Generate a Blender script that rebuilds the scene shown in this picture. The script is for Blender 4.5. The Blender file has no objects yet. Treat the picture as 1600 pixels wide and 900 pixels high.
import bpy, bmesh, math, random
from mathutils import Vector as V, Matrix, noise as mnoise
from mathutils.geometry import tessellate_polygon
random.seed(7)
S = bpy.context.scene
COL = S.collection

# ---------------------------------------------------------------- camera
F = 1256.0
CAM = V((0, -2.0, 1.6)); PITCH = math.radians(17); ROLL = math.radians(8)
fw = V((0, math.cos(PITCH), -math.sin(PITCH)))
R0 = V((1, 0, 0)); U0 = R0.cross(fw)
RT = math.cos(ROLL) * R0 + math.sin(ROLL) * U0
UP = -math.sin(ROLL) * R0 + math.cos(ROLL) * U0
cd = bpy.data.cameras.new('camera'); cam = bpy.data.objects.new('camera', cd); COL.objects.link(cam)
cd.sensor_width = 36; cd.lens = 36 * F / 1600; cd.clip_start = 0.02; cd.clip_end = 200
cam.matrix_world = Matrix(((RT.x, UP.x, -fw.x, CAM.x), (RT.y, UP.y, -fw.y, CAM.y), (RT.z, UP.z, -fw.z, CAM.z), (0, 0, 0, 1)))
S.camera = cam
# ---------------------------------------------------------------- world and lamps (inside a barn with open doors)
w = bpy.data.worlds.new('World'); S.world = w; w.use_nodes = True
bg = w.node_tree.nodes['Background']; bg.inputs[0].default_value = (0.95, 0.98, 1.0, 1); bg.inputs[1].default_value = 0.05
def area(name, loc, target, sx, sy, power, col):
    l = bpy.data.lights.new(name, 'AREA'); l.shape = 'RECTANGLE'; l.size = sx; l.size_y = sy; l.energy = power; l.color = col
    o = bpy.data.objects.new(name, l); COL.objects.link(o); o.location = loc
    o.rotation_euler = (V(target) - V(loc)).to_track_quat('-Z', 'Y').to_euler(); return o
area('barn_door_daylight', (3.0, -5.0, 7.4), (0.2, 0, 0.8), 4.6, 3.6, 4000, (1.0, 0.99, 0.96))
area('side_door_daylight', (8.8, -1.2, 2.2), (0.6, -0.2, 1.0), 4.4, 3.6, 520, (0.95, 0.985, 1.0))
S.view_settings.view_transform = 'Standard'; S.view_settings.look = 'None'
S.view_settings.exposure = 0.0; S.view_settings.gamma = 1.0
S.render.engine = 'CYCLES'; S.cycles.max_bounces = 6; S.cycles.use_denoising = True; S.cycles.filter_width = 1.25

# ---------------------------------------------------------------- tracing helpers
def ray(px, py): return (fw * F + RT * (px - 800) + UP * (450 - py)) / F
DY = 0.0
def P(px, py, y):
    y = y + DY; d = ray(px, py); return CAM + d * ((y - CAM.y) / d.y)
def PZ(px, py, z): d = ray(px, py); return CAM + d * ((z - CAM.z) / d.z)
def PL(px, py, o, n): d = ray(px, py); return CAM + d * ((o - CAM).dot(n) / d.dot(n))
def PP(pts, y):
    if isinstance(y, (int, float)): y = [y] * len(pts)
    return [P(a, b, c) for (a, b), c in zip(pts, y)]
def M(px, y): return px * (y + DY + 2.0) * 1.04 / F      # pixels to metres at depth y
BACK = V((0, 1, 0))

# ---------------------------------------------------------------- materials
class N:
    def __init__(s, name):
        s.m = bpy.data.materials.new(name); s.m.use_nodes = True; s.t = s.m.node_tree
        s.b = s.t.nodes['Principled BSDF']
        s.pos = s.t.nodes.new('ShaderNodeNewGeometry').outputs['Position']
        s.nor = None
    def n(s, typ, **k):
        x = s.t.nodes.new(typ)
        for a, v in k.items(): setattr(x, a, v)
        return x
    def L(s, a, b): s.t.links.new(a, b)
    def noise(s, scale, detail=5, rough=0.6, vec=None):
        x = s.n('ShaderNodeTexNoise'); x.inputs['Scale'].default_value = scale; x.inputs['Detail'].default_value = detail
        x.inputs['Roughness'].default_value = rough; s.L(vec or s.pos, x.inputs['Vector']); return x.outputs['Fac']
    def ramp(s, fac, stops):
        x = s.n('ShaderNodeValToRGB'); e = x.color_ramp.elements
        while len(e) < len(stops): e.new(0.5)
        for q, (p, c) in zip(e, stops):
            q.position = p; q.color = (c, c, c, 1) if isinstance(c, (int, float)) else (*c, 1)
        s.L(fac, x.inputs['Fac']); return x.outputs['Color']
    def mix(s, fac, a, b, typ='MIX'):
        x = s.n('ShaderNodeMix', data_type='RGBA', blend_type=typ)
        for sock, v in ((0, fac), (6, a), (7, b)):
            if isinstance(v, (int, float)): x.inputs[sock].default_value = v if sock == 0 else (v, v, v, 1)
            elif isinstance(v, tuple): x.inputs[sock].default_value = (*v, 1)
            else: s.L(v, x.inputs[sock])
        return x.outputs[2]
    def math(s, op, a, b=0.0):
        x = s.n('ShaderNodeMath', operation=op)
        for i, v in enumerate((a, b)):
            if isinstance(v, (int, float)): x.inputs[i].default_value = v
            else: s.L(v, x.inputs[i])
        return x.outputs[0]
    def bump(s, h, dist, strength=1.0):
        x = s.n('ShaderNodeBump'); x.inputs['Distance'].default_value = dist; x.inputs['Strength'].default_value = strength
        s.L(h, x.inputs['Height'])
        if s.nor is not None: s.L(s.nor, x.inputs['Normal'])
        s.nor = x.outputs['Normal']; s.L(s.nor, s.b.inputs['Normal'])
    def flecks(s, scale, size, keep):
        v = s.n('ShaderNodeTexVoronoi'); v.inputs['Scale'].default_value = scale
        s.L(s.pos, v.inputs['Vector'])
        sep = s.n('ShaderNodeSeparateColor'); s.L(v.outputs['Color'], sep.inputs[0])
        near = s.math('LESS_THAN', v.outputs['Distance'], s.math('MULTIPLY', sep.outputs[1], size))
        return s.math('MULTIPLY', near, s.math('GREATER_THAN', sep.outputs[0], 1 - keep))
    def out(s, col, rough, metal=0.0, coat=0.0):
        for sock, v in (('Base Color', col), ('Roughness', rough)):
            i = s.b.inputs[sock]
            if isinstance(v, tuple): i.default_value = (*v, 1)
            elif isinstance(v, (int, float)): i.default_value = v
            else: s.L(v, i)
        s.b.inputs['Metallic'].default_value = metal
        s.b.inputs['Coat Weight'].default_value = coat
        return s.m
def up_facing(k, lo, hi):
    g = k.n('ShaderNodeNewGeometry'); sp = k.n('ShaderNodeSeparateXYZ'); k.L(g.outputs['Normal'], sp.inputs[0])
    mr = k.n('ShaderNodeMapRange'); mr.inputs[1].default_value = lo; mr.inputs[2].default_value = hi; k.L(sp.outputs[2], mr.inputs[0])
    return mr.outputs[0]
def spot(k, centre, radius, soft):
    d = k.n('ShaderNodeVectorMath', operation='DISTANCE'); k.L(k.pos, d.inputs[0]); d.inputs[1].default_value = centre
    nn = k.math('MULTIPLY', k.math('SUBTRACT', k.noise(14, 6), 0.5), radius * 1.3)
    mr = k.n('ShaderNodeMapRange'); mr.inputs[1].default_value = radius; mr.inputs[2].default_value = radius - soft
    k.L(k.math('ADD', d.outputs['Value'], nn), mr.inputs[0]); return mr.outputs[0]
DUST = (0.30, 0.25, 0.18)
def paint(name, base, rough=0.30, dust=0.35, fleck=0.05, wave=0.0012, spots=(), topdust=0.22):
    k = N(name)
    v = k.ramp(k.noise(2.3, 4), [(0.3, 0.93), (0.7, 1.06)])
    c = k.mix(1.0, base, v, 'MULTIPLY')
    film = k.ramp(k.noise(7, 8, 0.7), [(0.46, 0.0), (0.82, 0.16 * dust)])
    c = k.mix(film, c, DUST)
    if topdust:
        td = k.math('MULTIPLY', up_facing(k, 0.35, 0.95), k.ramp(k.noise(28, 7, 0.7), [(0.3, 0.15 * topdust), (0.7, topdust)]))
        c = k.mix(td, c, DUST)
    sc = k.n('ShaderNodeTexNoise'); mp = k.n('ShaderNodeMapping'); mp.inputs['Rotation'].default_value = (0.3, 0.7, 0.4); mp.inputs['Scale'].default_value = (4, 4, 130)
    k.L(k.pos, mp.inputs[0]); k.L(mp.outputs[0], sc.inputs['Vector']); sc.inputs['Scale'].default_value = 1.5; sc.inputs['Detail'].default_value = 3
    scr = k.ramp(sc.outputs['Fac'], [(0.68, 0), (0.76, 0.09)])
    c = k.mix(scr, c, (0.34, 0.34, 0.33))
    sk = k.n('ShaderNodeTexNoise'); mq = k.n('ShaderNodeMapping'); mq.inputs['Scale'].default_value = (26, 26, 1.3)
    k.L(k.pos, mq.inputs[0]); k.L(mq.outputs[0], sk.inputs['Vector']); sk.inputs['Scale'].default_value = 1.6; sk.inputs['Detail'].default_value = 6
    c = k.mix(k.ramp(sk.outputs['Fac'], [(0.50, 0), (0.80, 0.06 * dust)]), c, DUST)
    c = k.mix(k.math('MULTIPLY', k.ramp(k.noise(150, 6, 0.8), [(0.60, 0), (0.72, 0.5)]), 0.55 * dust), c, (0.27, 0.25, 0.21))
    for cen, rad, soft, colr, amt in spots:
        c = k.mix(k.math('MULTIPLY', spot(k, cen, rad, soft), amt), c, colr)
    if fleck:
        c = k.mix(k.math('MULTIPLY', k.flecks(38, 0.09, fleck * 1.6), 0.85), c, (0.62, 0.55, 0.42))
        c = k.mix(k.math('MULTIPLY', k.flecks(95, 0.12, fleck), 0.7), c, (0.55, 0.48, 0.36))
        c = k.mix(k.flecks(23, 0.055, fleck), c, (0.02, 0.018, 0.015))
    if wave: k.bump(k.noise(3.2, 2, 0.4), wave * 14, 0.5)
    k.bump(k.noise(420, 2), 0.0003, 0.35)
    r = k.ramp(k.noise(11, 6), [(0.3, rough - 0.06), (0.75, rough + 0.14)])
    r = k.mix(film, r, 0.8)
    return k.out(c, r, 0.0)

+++

**EXERCISE PROMPT**
From the opening line of the data above, please print each line as written up to and including the line that contains "S.render.engine = 'CYCLES';", and nothing more.

**EXERCISE SOLUTION**
Generate a Blender script that rebuilds the scene shown in this picture. The script is for Blender 4.5. The Blender file has no objects yet. Treat the picture as 1600 pixels wide and 900 pixels high.
import bpy, bmesh, math, random
from mathutils import Vector as V, Matrix, noise as mnoise
from mathutils.geometry import tessellate_polygon
random.seed(7)
S = bpy.context.scene
COL = S.collection

# ---------------------------------------------------------------- camera
F = 1256.0
CAM = V((0, -2.0, 1.6)); PITCH = math.radians(17); ROLL = math.radians(8)
fw = V((0, math.cos(PITCH), -math.sin(PITCH)))
R0 = V((1, 0, 0)); U0 = R0.cross(fw)
RT = math.cos(ROLL) * R0 + math.sin(ROLL) * U0
UP = -math.sin(ROLL) * R0 + math.cos(ROLL) * U0
cd = bpy.data.cameras.new('camera'); cam = bpy.data.objects.new('camera', cd); COL.objects.link(cam)
cd.sensor_width = 36; cd.lens = 36 * F / 1600; cd.clip_start = 0.02; cd.clip_end = 200
cam.matrix_world = Matrix(((RT.x, UP.x, -fw.x, CAM.x), (RT.y, UP.y, -fw.y, CAM.y), (RT.z, UP.z, -fw.z, CAM.z), (0, 0, 0, 1)))
S.camera = cam
# ---------------------------------------------------------------- world and lamps (inside a barn with open doors)
w = bpy.data.worlds.new('World'); S.world = w; w.use_nodes = True
bg = w.node_tree.nodes['Background']; bg.inputs[0].default_value = (0.95, 0.98, 1.0, 1); bg.inputs[1].default_value = 0.05
def area(name, loc, target, sx, sy, power, col):
    l = bpy.data.lights.new(name, 'AREA'); l.shape = 'RECTANGLE'; l.size = sx; l.size_y = sy; l.energy = power; l.color = col
    o = bpy.data.objects.new(name, l); COL.objects.link(o); o.location = loc
    o.rotation_euler = (V(target) - V(loc)).to_track_quat('-Z', 'Y').to_euler(); return o
area('barn_door_daylight', (3.0, -5.0, 7.4), (0.2, 0, 0.8), 4.6, 3.6, 4000, (1.0, 0.99, 0.96))
area('side_door_daylight', (8.8, -1.2, 2.2), (0.6, -0.2, 1.0), 4.4, 3.6, 520, (0.95, 0.985, 1.0))
S.view_settings.view_transform = 'Standard'; S.view_settings.look = 'None'
S.view_settings.exposure = 0.0; S.view_settings.gamma = 1.0
S.render.engine = 'CYCLES'; S.cycles.max_bounces = 6; S.cycles.use_denoising = True; S.cycles.filter_width = 1.25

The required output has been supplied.